▶ _Supplied data_
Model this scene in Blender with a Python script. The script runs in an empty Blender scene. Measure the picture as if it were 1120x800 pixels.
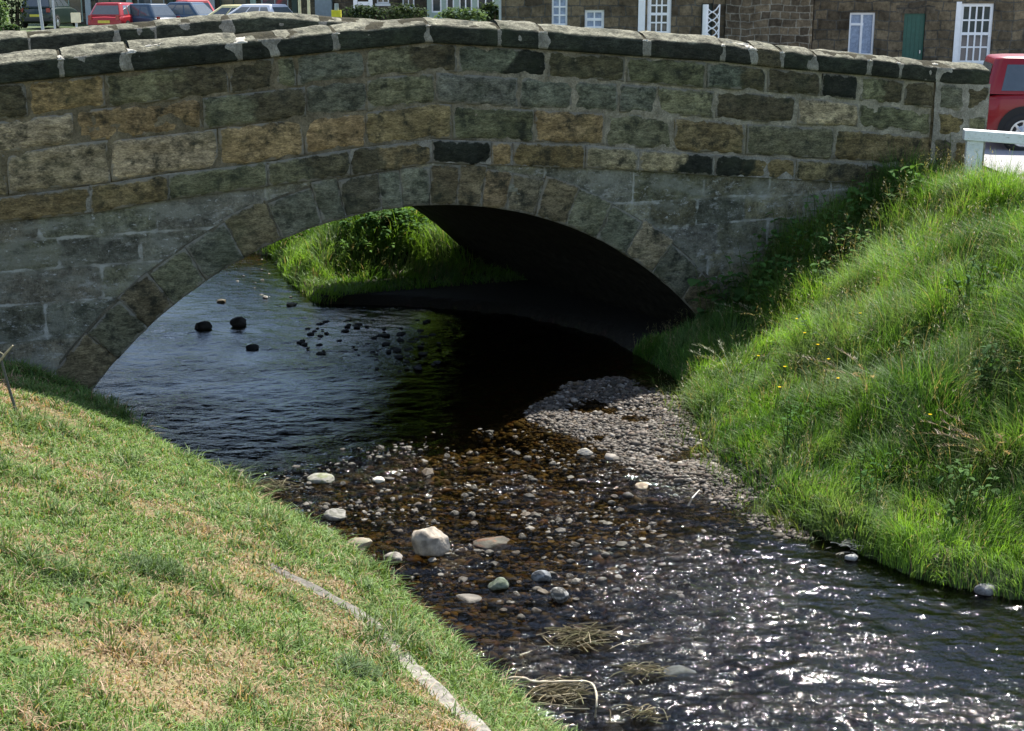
import bpy, bmesh, math, random
import numpy as np
from mathutils import Vector, Matrix

rng = np.random.default_rng(7)
random.seed(7)
R = math.radians
scene = bpy.context.scene
COL = scene.collection

# ------------------------------------------------------------------ camera geometry (used to measure the place)
FPX = 1555.6
HOR = -10.0
PITCH = math.atan((400 - HOR) / FPX)
EYE = 3.65                                   # eye height above the water (z = 0)
def ray(x, y):
    a, b = x - 560.0, 400.0 - y
    return np.array([a, FPX * math.cos(PITCH) + b * math.sin(PITCH), -FPX * math.sin(PITCH) + b * math.cos(PITCH)])
def at_z(x, y, z=0.0):
    r = ray(x, y); k = (z - EYE) / r[2]
    return np.array([r[0] * k, r[1] * k, z])
def at_Y(x, y, Y):
    r = ray(x, y); k = Y / r[1]
    return np.array([r[0] * k, Y, EYE + r[2] * k])
# bridge plane
T = 0.410; Y0 = 13.946
TH = math.atan(T)
U = np.array([math.cos(TH), math.sin(TH)])
N = np.array([-math.sin(TH), math.cos(TH)])
W = 4.6; SKEW = -0.13; VSK = -0.20     # the parapets and the vault are not skewed alike
def sz(x, y):
    r = ray(x, y); k = Y0 / (r[1] - T * r[0]); p = r * k
    return p[0] * U[0] + (p[1] - Y0) * U[1], p[2] + EYE
def bp(s, d, z):
    """bridge coordinates -> world (arrays)"""
    s = np.asarray(s, float); d = np.asarray(d, float); z = np.asarray(z, float)
    s, d, z = np.broadcast_arrays(s, d, z)
    return np.stack([s * U[0] + d * N[0], Y0 + s * U[1] + d * N[1], z], -1)

# ------------------------------------------------------------------ numpy noise
_P = np.random.default_rng(3).permutation(256); _P = np.concatenate([_P, _P, _P])
_G = np.random.default_rng(4).normal(size=(256, 3)); _G /= np.linalg.norm(_G, axis=1)[:, None]
def perlin(p):
    p = np.asarray(p, float); i = np.floor(p).astype(int); f = p - i; i &= 255
    w = f * f * f * (f * (f * 6 - 15) + 10)
    out = 0
    for a in (0, 1):
        for b in (0, 1):
            for c in (0, 1):
                h = _P[_P[_P[(i[..., 0] + a) & 255] + ((i[..., 1] + b) & 255)] + ((i[..., 2] + c) & 255)] & 255
                g = _G[h]
                dd = (g[..., 0] * (f[..., 0] - a) + g[..., 1] * (f[..., 1] - b) + g[..., 2] * (f[..., 2] - c))
                wt = (w[..., 0] if a else 1 - w[..., 0]) * (w[..., 1] if b else 1 - w[..., 1]) * (w[..., 2] if c else 1 - w[..., 2])
                out = out + wt * dd
    return out * 1.6
def fbm(p, o=3):
    p = np.asarray(p, float); s = 0; a = 1
    for k in range(o):
        s = s + a * perlin(p * 2 ** k + 17.3 * k); a *= .5
    return s
def n2(x, y, sc, seed=0, o=3):
    x, y = np.broadcast_arrays(np.asarray(x, float), np.asarray(y, float))
    return fbm(np.stack([x * sc, y * sc, np.full_like(x, seed * 3.71 + .5)], -1), o)
def sstep(a, b, x):
    t = np.clip((x - a) / (b - a), 0, 1); return t * t * (3 - 2 * t)

# ------------------------------------------------------------------ mesh building
class MB:
    def __init__(s):
        s.v = []; s.q = []; s.t = []; s.qm = []; s.tm = []; s.n = 0; s.c = []; s.e = []; s.uv = []
    def add(s, v, quads=None, tris=None, col=(1, 1, 1), edge=1.0, mat=0):
        v = np.asarray(v, float).reshape(-1, 3); m = len(v)
        s.v.append(v)
        c = np.asarray(col, float)
        s.c.append(np.broadcast_to(c, (m, 3)).copy()); s.e.append(np.broadcast_to(np.asarray(edge, float), (m,)).copy())
        if quads is not None and len(quads):
            q = np.asarray(quads, int) + s.n; s.q.append(q); s.qm.append(np.full(len(q), mat))
        if tris is not None and len(tris):
            t = np.asarray(tris, int) + s.n; s.t.append(t); s.tm.append(np.full(len(t), mat))
        s.n += m
    def grid(s, P, col=(1, 1, 1), edge=1.0, mat=0, flip=False, keep=None):
        a, b = P.shape[:2]
        idx = np.arange(a * b).reshape(a, b)
        q = np.stack([idx[:-1, :-1], idx[1:, :-1], idx[1:, 1:], idx[:-1, 1:]], -1)
        if flip: q = q[..., ::-1]
        q = q.reshape(-1, 4)
        if keep is not None: q = q[keep.reshape(-1)]
        c = np.asarray(col, float)
        if c.ndim == 3: c = c.reshape(-1, 3)
        e = np.asarray(edge, float)
        if e.ndim == 2: e = e.reshape(-1)
        s.add(P.reshape(-1, 3), q, col=c, edge=e, mat=mat)
    def box(s, lo, hi, col=(1, 1, 1), mat=0, M=None):
        x0, y0, z0 = lo; x1, y1, z1 = hi
        v = np.array([[x0, y0, z0], [x1, y0, z0], [x1, y1, z0], [x0, y1, z0], [x0, y0, z1], [x1, y0, z1], [x1, y1, z1], [x0, y1, z1]], float)
        if M is not None: v = v @ M[:3, :3].T + M[:3, 3]
        s.add(v, [[0, 3, 2, 1], [4, 5, 6, 7], [0, 1, 5, 4], [1, 2, 6, 5], [2, 3, 7, 6], [3, 0, 4, 7]], col=col, mat=mat)
    def tube(s, pts, rad, sides=6, col=(1, 1, 1), mat=0, cap=True):
        pts = np.asarray(pts, float); k = len(pts); rad = np.broadcast_to(rad, (k,))
        tan = np.gradient(pts, axis=0); tan /= np.linalg.norm(tan, axis=1)[:, None] + 1e-9
        ref = np.array([0.13, 0.21, 0.97]) if abs(tan[0][2]) < .9 else np.array([1., .1, 0])
        a = np.cross(tan, ref); a /= np.linalg.norm(a, axis=1)[:, None] + 1e-9
        b = np.cross(tan, a)
        ang = np.linspace(0, 2 * math.pi, sides, endpoint=False)
        V = pts[:, None] + rad[:, None, None] * (np.cos(ang)[None, :, None] * a[:, None] + np.sin(ang)[None, :, None] * b[:, None])
        q = []
        for i in range(k - 1):
            for j in range(sides):
                j2 = (j + 1) % sides
                q.append([i * sides + j, i * sides + j2, (i + 1) * sides + j2, (i + 1) * sides + j])
        V = V.reshape(-1, 3); t = []
        if cap:
            V = np.vstack([V, pts[0], pts[-1]]); n0 = k * sides
            for j in range(sides):
                j2 = (j + 1) % sides
                t.append([n0, j2, j]); t.append([n0 + 1, (k - 1) * sides + j, (k - 1) * sides + j2])
        s.add(V, q, t, col=col, mat=mat)
    def build(s, name, mats, parent=None, origin=None, smooth=False, sharp=None):
        v = np.concatenate(s.v)
        if parent is not None and origin is None: origin = np.array(ORIG.get(parent.name, (0, 0, 0)))
        if origin is not None: v = v - np.asarray(origin)
        q = np.concatenate(s.q) if s.q else np.zeros((0, 4), int)
        t = np.concatenate(s.t) if s.t else np.zeros((0, 3), int)
        me = bpy.data.meshes.new(name)
        me.vertices.add(len(v)); me.vertices.foreach_set('co', v.astype(np.float32).ravel())
        nl = q.size + t.size; me.loops.add(nl)
        me.loops.foreach_set('vertex_index', np.concatenate([q.ravel(), t.ravel()]).astype(np.int32))
        me.polygons.add(len(q) + len(t))
        ls = np.concatenate([np.arange(len(q)) * 4, q.size + np.arange(len(t)) * 3]).astype(np.int32)
        me.polygons.foreach_set('loop_start', ls)
        mi = np.concatenate((s.qm if s.q else []) + (s.tm if s.t else [])).astype(np.int32)
        if not isinstance(mats, (list, tuple)): mats = [mats]
        for m in mats: me.materials.append(m)
        me.polygons.foreach_set('material_index', mi)
        me.polygons.foreach_set('use_smooth', np.full(len(q) + len(t), bool(smooth)))
        me.update(calc_edges=True)
        a = me.attributes.new('col', 'FLOAT_COLOR', 'POINT')
        c = np.ones((len(v), 4), np.float32); c[:, :3] = np.concatenate(s.c); a.data.foreach_set('color', c.ravel())
        a = me.attributes.new('edge', 'FLOAT', 'POINT'); a.data.foreach_set('value', np.concatenate(s.e).astype(np.float32))
        if sharp is not None:
            try: me.set_sharp_from_angle(angle=R(sharp))
            except Exception: pass
        o = bpy.data.objects.new(name, me); COL.objects.link(o)
        if parent is not None: o.parent = parent
        elif origin is not None: o.location = origin
        return o
ORIG = {}
def tag(o, label=None, cat=None, group=None, kind=None):
    if label: o['label'] = label
    if cat: o['category'] = cat
    if group: o['group'] = group
    if kind: o['kind'] = kind
    return o
def thing(name, loc, label, cat, group=None):
    o = bpy.data.objects.new(name, None); COL.objects.link(o); o.location = loc; o.empty_display_size = .2
    ORIG[o.name] = tuple(loc)
    return tag(o, label, cat, group)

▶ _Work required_
Repeat exactly and only the lines from the start of the data above through the line that holds "COL = scene.collection", inclusive. Pictures do not belong in the copy.

▶ _Result of the task_
Model this scene in Blender with a Python script. The script runs in an empty Blender scene. Measure the picture as if it were 1120x800 pixels.
import bpy, bmesh, math, random
import numpy as np
from mathutils import Vector, Matrix

rng = np.random.default_rng(7)
random.seed(7)
R = math.radians
scene = bpy.context.scene
COL = scene.collection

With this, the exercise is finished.